What does all this mean for the CMA? On one level, these proposals point to new powers and a much greater scope for forceful intervention. But a move away from competition rules based on a tight, price-oriented definition of consumer welfare also carries risks. One risk—which was one of the reasons the current approach was adopted on both sides of the Atlantic from the 1970s—is that, without an anchor of that kind, competition policy can easily turn into a mechanism to protect competitors whether efficient or not, and ossify into a series of rules that may inhibit innovation and ultimately the interests of consumers. Another risk is that once you start asking competition authorities to consider a wide range of policy objectives rather than to focus on a tight definition of consumer welfare, it becomes harder to predict what view they are likely to take, and if large fines can result from getting it wrong, that can also inhibit investment and innovation.

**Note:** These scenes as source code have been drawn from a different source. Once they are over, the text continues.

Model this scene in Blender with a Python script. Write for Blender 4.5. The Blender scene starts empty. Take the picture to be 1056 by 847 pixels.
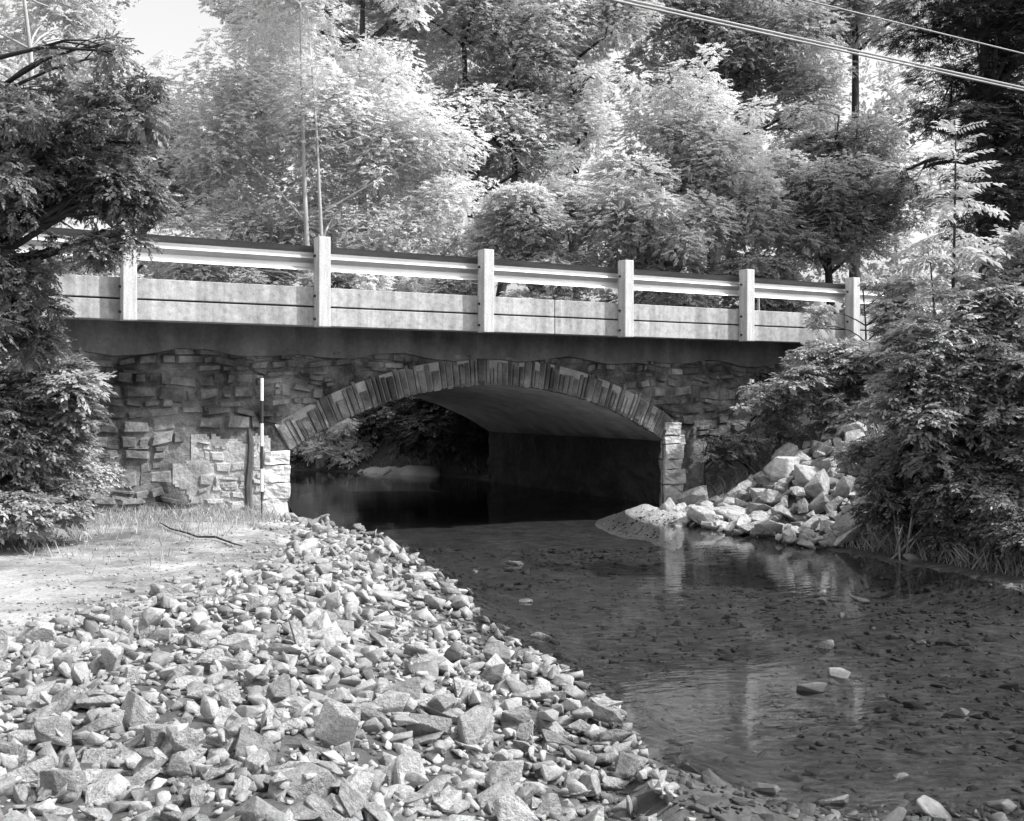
import bpy, bmesh, math, random
import numpy as np
from mathutils import Vector, Matrix, noise as mnoise

random.seed(7)
RNG = np.random.default_rng(11)
scn = bpy.context.scene
COL = scn.collection
F, CX, HY, EYE = 1150.0, 528.0, 410.0, 1.78


def at(px, py, d):
    return Vector(((px - CX) / F * d, d, EYE - (py - HY) / F * d))


def at_ground(px, py, z=0.0):
    d = F * (EYE - z) / (py - HY)
    return Vector(((px - CX) / F * d, d, z))


# ------------------------------------------------------------------ bridge frame
P0 = np.array([-4.52, 13.2])
TH = math.atan2(1.228, 2.10)
UV = np.array([math.cos(TH), math.sin(TH)])
VV = np.array([-math.sin(TH), math.cos(TH)])


def to_uv(x, y):
    dx, dy = x - P0[0], y - P0[1]
    return dx * UV[0] + dy * UV[1], dx * VV[0] + dy * VV[1]


def from_uv(u, v, z=0.0):
    p = P0 + u * UV + v * VV
    return Vector((p[0], p[1], z))


# ------------------------------------------------------------------ nodes / materials
def new_mat(name):
    m = bpy.data.materials.new(name)
    m.use_nodes = True
    nt = m.node_tree
    nt.nodes.clear()
    out = nt.nodes.new('ShaderNodeOutputMaterial')
    return m, nt, out


def nd(nt, typ, **kw):
    n = nt.nodes.new(typ)
    for k, v in kw.items():
        if k.startswith('i_'):
            n.inputs[k[2:].replace('_', ' ')].default_value = v
        else:
            setattr(n, k, v)
    return n


def g(v):
    return (v, v, v, 1)


def ramp(nt, src, stops, interp='LINEAR'):
    r = nt.nodes.new('ShaderNodeValToRGB')
    r.color_ramp.interpolation = interp
    e = r.color_ramp.elements
    while len(e) < len(stops):
        e.new(0.5)
    for k, (p, v) in enumerate(stops):
        e[k].position = p
        e[k].color = g(v)
    nt.links.new(src, r.inputs[0])
    return r.outputs[0]


def mul(nt, a, b, op='MULTIPLY'):
    n = nt.nodes.new('ShaderNodeMath')
    n.operation = op
    for k, s in enumerate((a, b)):
        if isinstance(s, (int, float)):
            n.inputs[k].default_value = s
        else:
            nt.links.new(s, n.inputs[k])
    return n.outputs[0]


def noise(nt, scale, detail=6, rough=0.6, vec=None, stretch=None):
    n = nd(nt, 'ShaderNodeTexNoise')
    n.inputs['Scale'].default_value = scale
    n.inputs['Detail'].default_value = detail
    n.inputs['Roughness'].default_value = rough
    if vec is None:
        tc = nt.nodes.new('ShaderNodeTexCoord')
        vec = tc.outputs['Object']
    if stretch:
        mp = nt.nodes.new('ShaderNodeMapping')
        mp.inputs['Scale'].default_value = stretch
        nt.links.new(vec, mp.inputs['Vector'])
        vec = mp.outputs[0]
    nt.links.new(vec, n.inputs['Vector'])
    return n.outputs['Fac']


def mat_rough(name, lo, hi, scale=3.0, bump=0.4, bscale=25.0, rough=0.85, rand=None, stretch=None, spec=0.25, bdist=0.02,
              contrast=(0.3, 0.7), streak=None, world=False, grit=None):
    """mottled mineral surface; rand: 'obj', 'island' or None"""
    m, nt, out = new_mat(name)
    vec = None
    if world:
        ge = nt.nodes.new('ShaderNodeNewGeometry')
        vec = ge.outputs['Position']
    col = ramp(nt, noise(nt, scale, 8, 0.65, vec=vec, stretch=stretch), [(contrast[0], lo), (contrast[1], hi)])
    if streak:
        s = ramp(nt, noise(nt, streak[0], 6, 0.6, vec=vec, stretch=streak[1]), [(0.38, streak[2]), (0.62, 1.0)])
        col = mul(nt, col, s)
    fine = ramp(nt, noise(nt, scale * 14, 4, 0.7, vec=vec), [(0.3, 0.78), (0.7, 1.12)])
    col = mul(nt, col, fine)
    if grit:
        gv = ramp(nt, noise(nt, grit, 6, .75, vec=vec), [(.34, .70), (.48, .98), (.66, 1.1)])
        col = mul(nt, col, gv)
    if rand == 'obj':
        oi = nt.nodes.new('ShaderNodeObjectInfo')
        col = mul(nt, col, ramp(nt, oi.outputs['Random'], [(0.0, 0.55), (0.3, 0.85), (1.0, 1.25)]))
    elif rand == 'island':
        ge = nt.nodes.new('ShaderNodeNewGeometry')
        col = mul(nt, col, ramp(nt, ge.outputs['Random Per Island'], [(0.0, 0.5), (0.3, 0.85), (1.0, 1.25)]))
    elif rand == 'soft':
        ge = nt.nodes.new('ShaderNodeNewGeometry')
        col = mul(nt, col, ramp(nt, ge.outputs['Random Per Island'], [(0.0, 0.62), (0.5, 1.0), (0.9, 1.1), (1.0, 1.7)]))
    b = nd(nt, 'ShaderNodeBsdfPrincipled')
    nt.links.new(col, b.inputs['Base Color'])
    b.inputs['Roughness'].default_value = rough
    b.inputs['Specular IOR Level'].default_value = spec
    if bump:
        bp = nd(nt, 'ShaderNodeBump')
        bp.inputs['Strength'].default_value = bump
        bp.inputs['Distance'].default_value = bdist
        nt.links.new(noise(nt, bscale, 8, 0.65, vec=vec), bp.inputs['Height'])
        nt.links.new(bp.outputs[0], b.inputs['Normal'])
    nt.links.new(b.outputs[0], out.inputs[0])
    return m


def mat_leaf(name, albedo, trans=0.35, gloss=0.07, var=0.5):
    m, nt, out = new_mat(name)
    a = nt.nodes.new('ShaderNodeAttribute')
    a.attribute_name = 'tone'
    col = ramp(nt, a.outputs['Fac'], [(0.0, albedo * (1 - var)), (0.5, albedo), (1.0, min(0.9, albedo * (1 + var)))])
    d = nt.nodes.new('ShaderNodeBsdfDiffuse')
    t = nt.nodes.new('ShaderNodeBsdfTranslucent')
    gl = nt.nodes.new('ShaderNodeBsdfGlossy')
    gl.inputs['Roughness'].default_value = 0.42
    gl.inputs['Color'].default_value = g(0.8)
    nt.links.new(col, d.inputs[0])
    nt.links.new(col, t.inputs[0])
    mx = nt.nodes.new('ShaderNodeMixShader')
    mx.inputs[0].default_value = trans
    nt.links.new(d.outputs[0], mx.inputs[1])
    nt.links.new(t.outputs[0], mx.inputs[2])
    mx2 = nt.nodes.new('ShaderNodeMixShader')
    mx2.inputs[0].default_value = gloss
    nt.links.new(mx.outputs[0], mx2.inputs[1])
    nt.links.new(gl.outputs[0], mx2.inputs[2])
    nt.links.new(mx2.outputs[0], out.inputs[0])
    return m


M = {}
M['stone'] = mat_rough('bank_stone', 0.36, 0.62, 2.2, 0.9, 9, rand='obj', grit=5, bdist=.06)
M['rubble'] = mat_rough('rubble_stone', 0.21, 0.46, 9, 0.8, 45, rand='island', grit=22, bdist=.012)
M['boulder'] = mat_rough('boulder_stone', 0.36, 0.62, 2, 0.9, 6, rand='obj', grit=3.5, bdist=.08)
M['creekstone'] = mat_rough('creek_stone', 0.34, 0.58, 2.5, 0.9, 9, rand='obj', grit=5, bdist=.06)
M['wetstone'] = mat_rough('wet_stone', 0.16, 0.32, 6, 0.4, 25, rough=0.45, rand='obj', spec=0.5)
M['palestone'] = mat_rough('pale_stone', 0.42, 0.62, 2.2, 0.9, 9, grit=5, bdist=.06)
M['bark'] = mat_rough('bark', 0.06, 0.16, 6, 0.8, 20, stretch=(1, 1, 0.15))
M['palebark'] = mat_rough('pale_bark', 0.3, 0.55, 6, 0.4, 20, stretch=(1, 1, 0.3))
M['darkbark'] = mat_rough('dark_bark', 0.03, 0.07, 6, 0.8, 20)
M['twig'] = mat_rough('dry_twig', 0.22, 0.4, 8, 0.3, 30)
M['concrete'] = mat_rough('parapet_concrete', 0.40, 0.56, 1.2, 0.3, 40, rough=0.85, streak=(3.0, (2.2, 1, 0.12), 0.66), grit=9)
M['postpaint'] = mat_rough('post_paint', 0.56, 0.70, 3, 0.2, 40, rough=0.7, streak=(3.0, (5, 5, 0.5), 0.75))
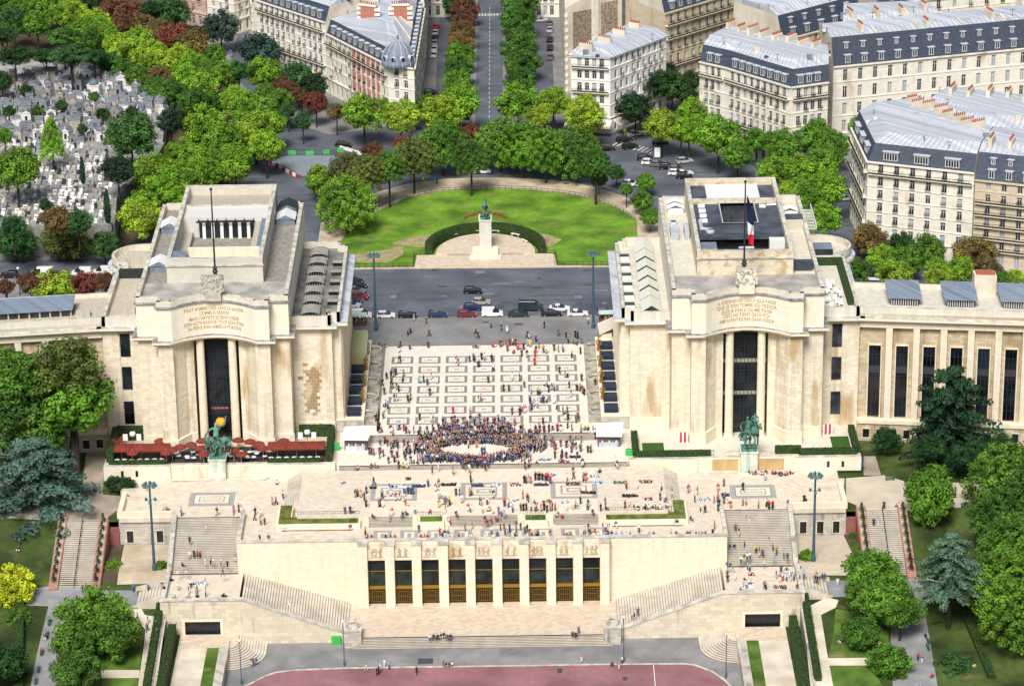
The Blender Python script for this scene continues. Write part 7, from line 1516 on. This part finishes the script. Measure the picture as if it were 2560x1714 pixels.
bike('E', 1625, 525, 0, 'bicycle with trailer rack right of the silver car on the square'); bike('E', 1085, 545, 0, 'bicycle ridden behind the white delivery van'); bike('H', 1605, 360, -1.7, 'bicycle standing on the terrace above the right flight')
# ---------------------------------------------------------------- masts and lamps
def mast(base, top, z, label, lower=True):
    q = at(*base, z); h = aty(base[0], top[0], top[1], q.y).z-z; p = thing('light_mast', label, 'lamp post', (q.x, q.y, z))
    MB().lathe((q.x, q.y, z), [(.42, 0), (.42, .9), (.30, 1.1), (.27, 3), (.17, h)], 10).build('pole', bluepole, p)
    for k in range(8 if lower else 8):
        a = k*math.pi/4; m = MB(); m.tube((q.x, q.y, z+h-.4), (q.x+1.0*math.cos(a), q.y+1.0*math.sin(a), z+h), .06, n=5); m.tube((q.x+1.0*math.cos(a), q.y+1.0*math.sin(a), z+h+.25), (q.x+1.15*math.cos(a), q.y+1.15*math.sin(a), z+h-.3), .26, .36, 8); m.build('floodlight', mat('lamp_green', (.07, .16, .16), .5), p)
    if lower:
        for k in range(3):
            a = k*2.1+.5; m = MB(); m.tube((q.x, q.y, z+h-3.2), (q.x+.9*math.cos(a), q.y+.9*math.sin(a), z+h-3), .05, n=5); m.tube((q.x+.9*math.cos(a), q.y+.9*math.sin(a), z+h-2.8), (q.x+1.*math.cos(a), q.y+1.*math.sin(a), z+h-3.3), .2, .3, 7); m.build('floodlight', mat('lamp_green', ()), p)
mast(('G', 1052, 770), (1020, 195), -8.7, 'tall blue light mast before the left annex'); mast(('I', 908, 708), (917, 130), -8.7, 'tall blue light mast before the right annex')
mast(('E', 245, 697), (232, 185), .12, 'tall blue light mast at the left of the square', False); mast(('E', 1725, 680), (1722, 175), .12, 'tall blue light mast at the right of the square', False)
def lamp(base, h, z, label, globe=True, r=.09, m_=None):
    q = at(*base, z); p = thing('street_lamp', label, 'street lamp', (q.x, q.y, z)); MB().lathe((q.x, q.y, z), [(r*2, 0), (r*2, .8), (r, 1.2), (r*.7, h)], 8).build('pole', m_ or bluepole, p)
    MB().ball((q.x, q.y, z+h+.25), .32, .32, .32, 8, 6).build('globe', mat('lamp_globe', (.75, .75, .70), .3), p)
for b, h, z, l in ((('G', 1645, 1550), 8.4, -16.6, 'thin blue lamp by the left curved steps'), (('H', 30, 1425), 8.6, -16.6, 'thin blue lamp left of the long low steps'), (('H', 1932, 1395), 8.6, -16.6, 'thin blue lamp right of the long low steps'), (('I', 313, 1505), 8.4, -16.6, 'thin pale-headed lamp by the right curved steps'),
                   (('B', 268, 985), 7, 0, 'green street lamp under the plane trees by the brick corner'), (('B', 660, 1250), 6, .1, 'thin lamp post in the arc of trees'), (('B', 1275, 900), 8, 0, 'double lamp among trees at the mouth of the avenue'), (('D', 135, 455), 6, 0, 'street lamp behind the roof of the left wing')): lamp(b, h, z, l)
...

Moreover, looking at the CMA itself, one reason why it was entrusted 20 years ago with the large powers that it now has is that competition rules were thought to involve essentially technical questions of law and economics that could properly be left to a technically-qualified regulator. But once you start asking the CMA to look at a wide range of public policy objectives and balance them against each other, it becomes harder to defend leaving such decisions to non-elected officials with little democratic accountability. So any re-formulation of the competition rules enforced by the CMA, as well as its involvement in more and more politically contentious areas such as devolution and subsidy control, carries significant risks for the authority. As in myths about magical rings throughout the ages, gifts of power always have curses attached.